Concerns about the direction APRC and the ad hoc senior advisory commission is going includes:

          Ad Hoc committee recommendations may sound positive; however, they are mostly conceptual. How APRC implements them down the road is what matters. APRC has already showed their hand in wanting to scale back (and outsource) social services (information/referral and outreach services) and expand recreation programs where revenue generation from younger seniors is more possible. 

          APRC has passed the ad hoc committee’s initial recommendations without doing an adequate evaluation of the budget implications. If the budget is not increased, everything is certainly window dressing.

          The ad hoc recommended administration, record keeping and structure are geared toward a large city (over 100,000 population) rather than a city of Ashland’s size (21,000). APRC and the ad hoc committee have not considered the costs of building the bureaucracy, supporting computer program technologies and additional staffing it will require. It will direct staff to do paper/computer work instead of dedicating time to provide direct services to those most in need. 

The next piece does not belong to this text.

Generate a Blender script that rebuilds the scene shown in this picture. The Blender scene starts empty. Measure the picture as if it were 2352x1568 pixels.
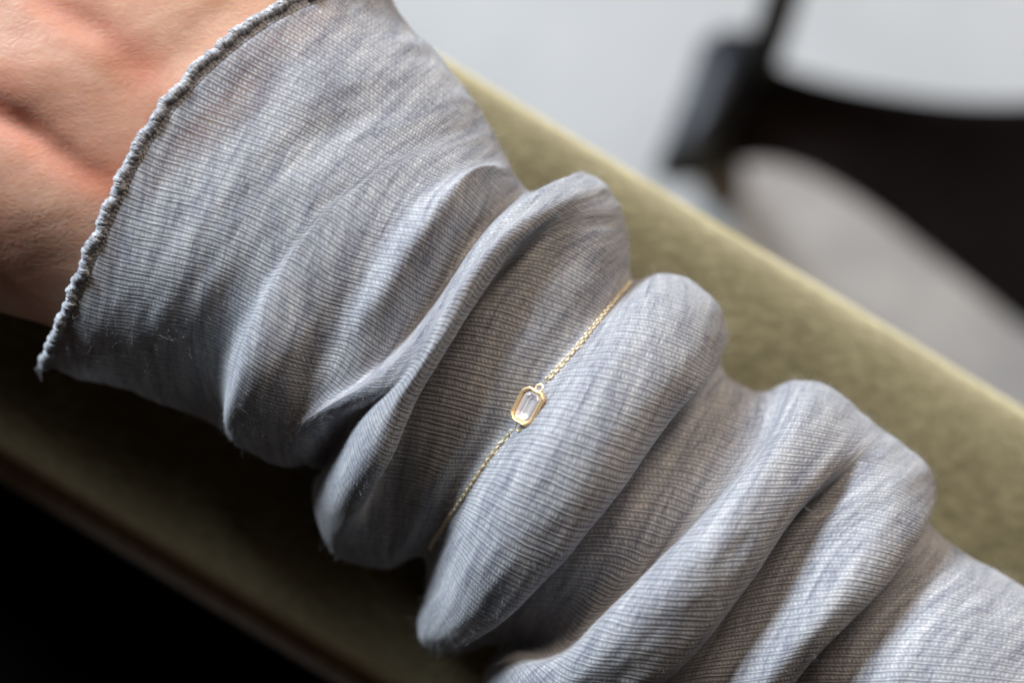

          APRC enhanced the senior program responsibilities, position, and manager’s role without review of APR’s overall structure in order to cut back personnel in other areas that used to have such responsibilities, e.g., recreation department. 

          APRC adds highly paid staff to its organization which is already top heavy. 

          The program and job descriptions are all set up to outsource the information/referral and outreach to regional agencies that have slim staffing. Local staff for such services are more efficient and effective. 

          The community survey is not statistically sound, slanted toward desired results and under-represents social services needs.

          With the current legal actions against APRC - senior manager wrongful discharge and contract violations, age discrimination, and ethics violation - APRC should not rush (delay) re-organization actions until outcomes of such actions become clear.